Sunday, October 30, 2005

Red Dust

Last week I attended a talk given by the Chinese "writer in exile" Ma Jian 馬建. His most famous book is his record of his travels around China during the mid-1980s, Red Dust. I haven't read the whole thing, but I got through about half of it before the talk. I read a review of it when it first came out and always meant to pick it up but never got around to it until I heard he was coming. The novel (autobiography?) is perverse, funny, and compassionate--a nice break from the typical "scar literature" 傷痕文學 that often finds popularity outside of China.

In it, he is living in Beijing, living what I found to be a surprisingly bohemian lifestyle--hanging out with artist and writer friends drinking late into the night, talking about esoteric literature, hiring a nude model to paint, listening to banned Teresa Teng tapes. (Hey, she may have been the Chinese version of the Carpenters but at that time getting caught with her music would get you five years in jail. Not to mention, when you juxtapose her slow, sappy love ballads against the state-mandated "glory to the working man" stuff, you can almost see what the CCP was afraid of.) He does decent work at his job as a photographer for a propaganda publisher, and the bosses try to cut him some slack for his scruffy appearance and loose hygene routines, he's an artist after all, but he's messed up a few times. His photo of workers on a bridge construction project showed the bridge's chipped paint. He used yellow for the title of a publication--"yellow book" means "pornography" in Chinese.

Deputy Chen slaps his hands on the table. "Such a large patch of yellow! You are trying to suggest that we are a federation of pornographic trade unions!"
The conference room falls quiet. The Table in front of me looks very heavy. "What is a pornographic trade union?" I ask quietly.
"It's bourgeois, young Comrade Ma. You have committed a fundamental error, fundamental!"


He is asked to give a self-criticism, but instead prepares a statement about how he does the work of four or five people and puts himself at the top of the list for "Beijing's Number-One Model Worker." His bosses are furious, his love life is already in a mess, so he goes wandering toward the West. He has taken lay Buddhist vows, so he heads toward Tibet. The book is about his adventures "On the Road."

Ma's talk was entitled "Literature and Politics in Contemporary China." He talked about writers of sensationalistic, apolitical literature like Mian Mian and Wei Hui (Shanghai Baby) who have been causing a storm in China. (Last time I was in China, a couple years ago, it seemed like there was a copycat "____ Baby" book for every major city.) A genre of novels about fighting corruption has also become very popular recently, he said. (I think the term he used was 反腐小說.)

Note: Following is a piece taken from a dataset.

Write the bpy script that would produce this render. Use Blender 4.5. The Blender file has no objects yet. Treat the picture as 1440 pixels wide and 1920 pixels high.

But in his view, Chinese writers like himself who live outside of China have an obligation to rebel against the restrictions of Chinese society. He said something similar in an article in the Guardian: "China is completely lacking in self-awareness and as someone who has stepped outside that society, I have a responsibility to write about it as I see it." That's why he called his last novel The Noodle Maker: Chinese people, he said, are like the dough being stretched and pulled into noodles by the hands of the noodle maker.

I admire him for his writing and his stance, but at the same time, I thought there was something a little sad about this. If a Chinese artist only gains awareness after leaving China, but is then obligated to write about that society, then that artist will never be truly free to word as he or she wishes. Would China ever be able to produce a writer with the wild imagination of a Murakami Haruki? For that matter, is Japanese society any more aware than Chinese society? If rebellion against the communist state mandated social realism, that would be a bit ironic.

I know very little about modern Chinese lit-- eighteenth century is the new stuff as far as I am concerned. But someone in the talk said all the best writers and poets in China since ancient times were dissidents of some sort who ended up exiled or executed. Did the oppressive society spawn their genius or crush it?